Bilinen, ders alınacak çok sayıda hayat hikayesi vardır. Zaman zaman okuyup, hatırlayıp kısadan hisse çıkarmak gerek.
Bugün iki kıssayı hatırlayalım, istedik. Buyurun;
Yüce Allah bir gün Musa Aleyhisselâm’a:
-Ya Musa sana acaibattan bir sır bildireyim mi, buyurdu. Hazreti Musa:
-Göster ya Rabbi, diye ilticada bulundu. Bunun üzerine Yüce Allah;
-Ya Musa, filan yerdeki çeşmenin yanına git, kimse görmeyecek şekilde bir yerde bekle, diye emretti.
Hz. Musa, tarif edilen çeşmeye gidip yakına gizlenerek beklemeye başladı.
Biraz sonra atlı bir adam geldi, atından indikten sonra altın kese bağlı kemerini çıkarıp çeşmenin başına koydu. Sonra su içti, atını suladı. İşi bitince atına binip gitti. Altın kesesinin bağlı olduğu kemeri unutmuştu. 
Çok geçmeden çeşmeye bir çocuk geldi, suyunu içti ve yolcunun unuttuğu altın kesesini görünce alıp götürdü.
Aradan bir zaman daha geçti ve çeşmeye bir âmâ geldi. Abdest alıp bir kenarda ibadete çekildi.
Biraz sonra altın kesesini çeşme başında unutan atlı adam geri döndü. Çeşmenin başında kesesini bulamayınca doğru âmânın yanına gidip bulduysa kesesini vermesini söyledi.
Âmâ itiraz etti;
-Benim iki gözüm de görmüyor, çeşmeyi zar-zor buluyorum, senin keseni nasıl göreyim?  Hem ben keseyi bulmuş olsam  burada durur muyum?. Üstelik yanımda kese de yok, diyerek adamı ikna etmeye çalıştı. Fakat nafile, adam:
-Benim altınlarımı sen aldın, vermiyorsun, diyerek âmâyı vurup öldürdü.
Hazreti Musa, olanlara bir anlam veremeyip Yüce Allah’a iltica etti. Allah-ü Teâlâ meseleyi şöyle izah buyurdu:
-Ey Musa! Kemeri alan çocuğun babası daha evvel o atlının hizmetinde çalıştı. Fakat atlı adam onun hakkını vermedi. Şimdi hakkını almış oldu.
Âmâ ise, daha evvel o atlının babasını öldürmüştü. Sonra gözleri kör olduğu için onu tanıyan çıkmadı ve unutuldu gitti.
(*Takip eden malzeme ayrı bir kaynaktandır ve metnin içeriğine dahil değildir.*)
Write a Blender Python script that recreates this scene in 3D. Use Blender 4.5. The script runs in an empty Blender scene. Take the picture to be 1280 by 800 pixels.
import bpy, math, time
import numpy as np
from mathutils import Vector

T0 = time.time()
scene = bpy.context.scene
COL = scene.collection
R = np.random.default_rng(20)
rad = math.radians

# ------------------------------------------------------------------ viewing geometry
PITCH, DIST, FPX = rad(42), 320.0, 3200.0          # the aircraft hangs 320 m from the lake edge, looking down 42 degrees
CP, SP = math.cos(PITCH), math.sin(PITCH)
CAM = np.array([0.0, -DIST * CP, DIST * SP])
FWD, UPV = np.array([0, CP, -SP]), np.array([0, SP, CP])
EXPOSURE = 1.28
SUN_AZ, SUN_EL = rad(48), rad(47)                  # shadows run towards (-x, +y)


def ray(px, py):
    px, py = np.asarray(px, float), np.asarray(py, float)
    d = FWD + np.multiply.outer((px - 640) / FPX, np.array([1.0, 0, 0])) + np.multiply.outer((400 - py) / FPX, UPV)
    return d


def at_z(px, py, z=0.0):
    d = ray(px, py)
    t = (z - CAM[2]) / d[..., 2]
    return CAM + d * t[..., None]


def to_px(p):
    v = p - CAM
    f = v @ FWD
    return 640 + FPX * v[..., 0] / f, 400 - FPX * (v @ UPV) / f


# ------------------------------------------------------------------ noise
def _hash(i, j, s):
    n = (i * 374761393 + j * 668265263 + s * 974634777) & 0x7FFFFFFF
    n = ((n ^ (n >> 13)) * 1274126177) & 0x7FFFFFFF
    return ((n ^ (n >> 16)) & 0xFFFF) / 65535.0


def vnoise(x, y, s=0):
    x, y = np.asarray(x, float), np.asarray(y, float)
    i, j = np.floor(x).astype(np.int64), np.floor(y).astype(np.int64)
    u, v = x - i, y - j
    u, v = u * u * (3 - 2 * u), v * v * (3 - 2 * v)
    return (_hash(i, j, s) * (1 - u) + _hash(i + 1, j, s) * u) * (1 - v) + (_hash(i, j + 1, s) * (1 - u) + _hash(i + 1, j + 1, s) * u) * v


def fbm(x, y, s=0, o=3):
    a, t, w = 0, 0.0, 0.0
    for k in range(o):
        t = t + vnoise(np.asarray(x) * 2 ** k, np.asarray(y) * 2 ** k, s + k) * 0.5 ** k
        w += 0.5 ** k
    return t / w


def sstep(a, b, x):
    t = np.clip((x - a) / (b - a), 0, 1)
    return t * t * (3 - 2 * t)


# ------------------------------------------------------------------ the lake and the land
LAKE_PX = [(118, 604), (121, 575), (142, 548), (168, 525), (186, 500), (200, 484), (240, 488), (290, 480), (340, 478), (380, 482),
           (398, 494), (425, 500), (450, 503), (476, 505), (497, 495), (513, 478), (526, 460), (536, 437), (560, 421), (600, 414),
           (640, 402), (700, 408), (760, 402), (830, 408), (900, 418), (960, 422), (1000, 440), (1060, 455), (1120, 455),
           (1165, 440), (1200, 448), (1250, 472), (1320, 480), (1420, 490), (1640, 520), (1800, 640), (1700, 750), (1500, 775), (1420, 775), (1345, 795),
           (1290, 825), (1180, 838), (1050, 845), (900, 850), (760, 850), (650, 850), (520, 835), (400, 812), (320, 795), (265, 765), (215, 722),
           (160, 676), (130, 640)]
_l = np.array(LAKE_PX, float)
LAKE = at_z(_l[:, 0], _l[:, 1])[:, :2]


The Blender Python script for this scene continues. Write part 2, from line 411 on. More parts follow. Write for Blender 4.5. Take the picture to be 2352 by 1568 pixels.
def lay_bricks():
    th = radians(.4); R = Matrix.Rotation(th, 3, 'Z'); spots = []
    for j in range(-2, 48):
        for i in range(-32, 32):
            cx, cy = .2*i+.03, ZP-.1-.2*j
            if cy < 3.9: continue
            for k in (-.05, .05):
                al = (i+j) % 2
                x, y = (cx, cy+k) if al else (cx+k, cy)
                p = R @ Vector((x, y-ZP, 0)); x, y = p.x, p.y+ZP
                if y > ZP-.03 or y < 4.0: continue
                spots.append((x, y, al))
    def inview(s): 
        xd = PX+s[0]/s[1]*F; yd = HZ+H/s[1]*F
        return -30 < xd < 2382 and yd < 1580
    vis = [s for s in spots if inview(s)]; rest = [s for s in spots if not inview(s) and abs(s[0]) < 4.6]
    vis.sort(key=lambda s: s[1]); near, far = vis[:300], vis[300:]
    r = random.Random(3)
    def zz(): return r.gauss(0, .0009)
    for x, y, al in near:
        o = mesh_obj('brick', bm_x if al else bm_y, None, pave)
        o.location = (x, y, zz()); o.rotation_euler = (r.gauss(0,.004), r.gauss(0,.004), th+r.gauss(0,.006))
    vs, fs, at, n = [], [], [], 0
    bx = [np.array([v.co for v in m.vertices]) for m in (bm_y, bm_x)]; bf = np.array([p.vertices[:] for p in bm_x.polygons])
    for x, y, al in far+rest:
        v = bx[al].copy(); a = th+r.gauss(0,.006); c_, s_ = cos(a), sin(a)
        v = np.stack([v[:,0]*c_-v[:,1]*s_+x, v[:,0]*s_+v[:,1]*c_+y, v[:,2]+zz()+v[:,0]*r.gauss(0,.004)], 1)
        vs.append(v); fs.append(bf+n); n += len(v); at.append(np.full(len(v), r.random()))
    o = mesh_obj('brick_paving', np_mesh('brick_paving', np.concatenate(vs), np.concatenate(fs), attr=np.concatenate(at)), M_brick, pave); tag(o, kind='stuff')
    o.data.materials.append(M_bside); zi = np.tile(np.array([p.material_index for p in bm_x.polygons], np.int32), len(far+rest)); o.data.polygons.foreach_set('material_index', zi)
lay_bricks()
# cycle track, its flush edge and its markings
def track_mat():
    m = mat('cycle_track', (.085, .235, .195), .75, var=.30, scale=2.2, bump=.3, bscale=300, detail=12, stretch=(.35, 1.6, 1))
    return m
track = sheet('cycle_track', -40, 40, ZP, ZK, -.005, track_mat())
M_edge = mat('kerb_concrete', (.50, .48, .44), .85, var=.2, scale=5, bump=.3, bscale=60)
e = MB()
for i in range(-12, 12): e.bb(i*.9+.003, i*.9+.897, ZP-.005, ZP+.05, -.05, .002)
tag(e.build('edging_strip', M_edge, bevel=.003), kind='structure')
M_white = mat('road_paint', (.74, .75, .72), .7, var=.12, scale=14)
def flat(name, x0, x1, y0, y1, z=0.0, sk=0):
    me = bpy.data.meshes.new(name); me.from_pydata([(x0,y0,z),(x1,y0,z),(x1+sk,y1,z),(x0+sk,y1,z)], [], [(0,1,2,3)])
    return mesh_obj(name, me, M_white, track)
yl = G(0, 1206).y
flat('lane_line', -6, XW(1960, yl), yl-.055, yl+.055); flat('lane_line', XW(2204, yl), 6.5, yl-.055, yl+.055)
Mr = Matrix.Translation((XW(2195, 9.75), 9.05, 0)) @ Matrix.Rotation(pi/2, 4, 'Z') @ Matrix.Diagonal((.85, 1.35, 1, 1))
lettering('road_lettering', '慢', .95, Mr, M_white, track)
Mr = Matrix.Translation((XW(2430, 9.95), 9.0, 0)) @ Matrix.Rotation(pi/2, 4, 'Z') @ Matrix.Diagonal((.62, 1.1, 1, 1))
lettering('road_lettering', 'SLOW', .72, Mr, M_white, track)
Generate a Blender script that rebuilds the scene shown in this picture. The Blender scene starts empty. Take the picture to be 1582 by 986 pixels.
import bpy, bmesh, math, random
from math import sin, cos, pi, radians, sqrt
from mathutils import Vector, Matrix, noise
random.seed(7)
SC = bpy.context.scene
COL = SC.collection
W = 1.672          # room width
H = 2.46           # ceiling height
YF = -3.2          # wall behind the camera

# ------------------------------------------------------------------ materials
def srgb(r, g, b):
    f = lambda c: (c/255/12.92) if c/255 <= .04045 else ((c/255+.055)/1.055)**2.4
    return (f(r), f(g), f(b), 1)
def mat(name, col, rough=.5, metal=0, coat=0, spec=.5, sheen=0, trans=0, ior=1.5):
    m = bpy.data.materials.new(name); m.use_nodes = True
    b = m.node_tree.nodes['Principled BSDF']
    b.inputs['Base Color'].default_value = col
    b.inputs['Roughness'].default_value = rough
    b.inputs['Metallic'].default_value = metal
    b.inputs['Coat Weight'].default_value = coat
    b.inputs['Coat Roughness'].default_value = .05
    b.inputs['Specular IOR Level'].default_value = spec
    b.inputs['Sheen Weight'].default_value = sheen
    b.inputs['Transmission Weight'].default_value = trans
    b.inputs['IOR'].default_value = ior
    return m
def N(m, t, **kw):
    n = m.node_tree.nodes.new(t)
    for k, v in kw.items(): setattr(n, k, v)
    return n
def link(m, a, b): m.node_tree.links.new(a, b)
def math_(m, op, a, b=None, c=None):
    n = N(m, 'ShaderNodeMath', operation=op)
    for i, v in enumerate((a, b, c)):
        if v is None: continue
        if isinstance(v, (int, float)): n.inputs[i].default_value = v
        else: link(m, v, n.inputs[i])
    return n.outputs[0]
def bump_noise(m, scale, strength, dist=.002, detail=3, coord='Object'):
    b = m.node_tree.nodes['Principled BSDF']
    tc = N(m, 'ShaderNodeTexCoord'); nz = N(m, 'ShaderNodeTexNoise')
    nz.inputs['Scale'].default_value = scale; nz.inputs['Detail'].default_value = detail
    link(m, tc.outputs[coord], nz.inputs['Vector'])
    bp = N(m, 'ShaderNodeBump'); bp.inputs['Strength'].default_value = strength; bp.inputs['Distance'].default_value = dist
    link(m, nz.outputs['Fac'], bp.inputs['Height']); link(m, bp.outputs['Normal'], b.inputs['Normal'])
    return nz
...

Ama ben unutmam ve âmânın ölümünü o adam vasıtasıyla yaparak kısası yerine getirdim.
Allah unutmaz, zamana bırakır. Ve vakti geldiğinde de hesabı sorar. Hatta bazen, aldığı intikamı size de gösterir, izlettirir.


****

Her hesabın vakti gelir

Benzer minvaldeki şu kıssada meşhurdur;
Vaktiyle bir derviş, nefsiyle mücadelesinde her türlü süsten, gösterişten uzak olması gereken, hatta saçtan sakaldan vazgeçecek mertebeye gelir.
Derviş, gidip berberin önüne oturur:
- Vur usturayı berber efendi, der. Berber dervişin saçlarını kazımaya başlar.
Başın bir tarafını bitiren berber diğer yana usturayı vuracakken bıçkın bir kabadayı girer içeri ve dervişin başının kazınmış kısmına okkalı bir tokat atar:
-Kalk bakalım kabak, kalk da tıraşımızı olalım, diye de kükrer.
Dervişlik bu ya; Sövene dilsiz, vurana elsiz olmak gerek. Ses çıkarmadan kalkar yerinden ve bir köşeye çekilir. 
Kabadayı koltuğa oturur, berber tıraşa başlar. 
Kabadayının tıraş biter ve dükkandan çıkar. Birkaç adım gitmiştir ki, gemden boşanmış bir at arabası yokuş aşağı hızla üzerine gelir. Şaşkınlıkla yol ortasında kalakalan kabadayı iki atın ortasındaki okun hedefi olur yığılır, kalır yolun ortasına; ölmüştür. 
Berber ihlaslı bir adam ve işin farkındadır. Bir kapı önünde boylu boyunca kanlar içinde yatan kabadayıya, bir de dervişe baktıktan sonra dudaklarından gayri ihtiyari şu soru dökülür:
- Biraz ağır olmadı mı derviş efendi?
Derviş mahzundur:
- Gücenmedim ona, hakkımı da helal etmiştim halbuki. Gel gör ki kabağın da bir sahibi var. O gücenmiş olmalı, der.
Yaptıklarımızın gayretullahın da gücüne gidebileceğini, vakti gelince hesabını soracağını bilmemiz gerek.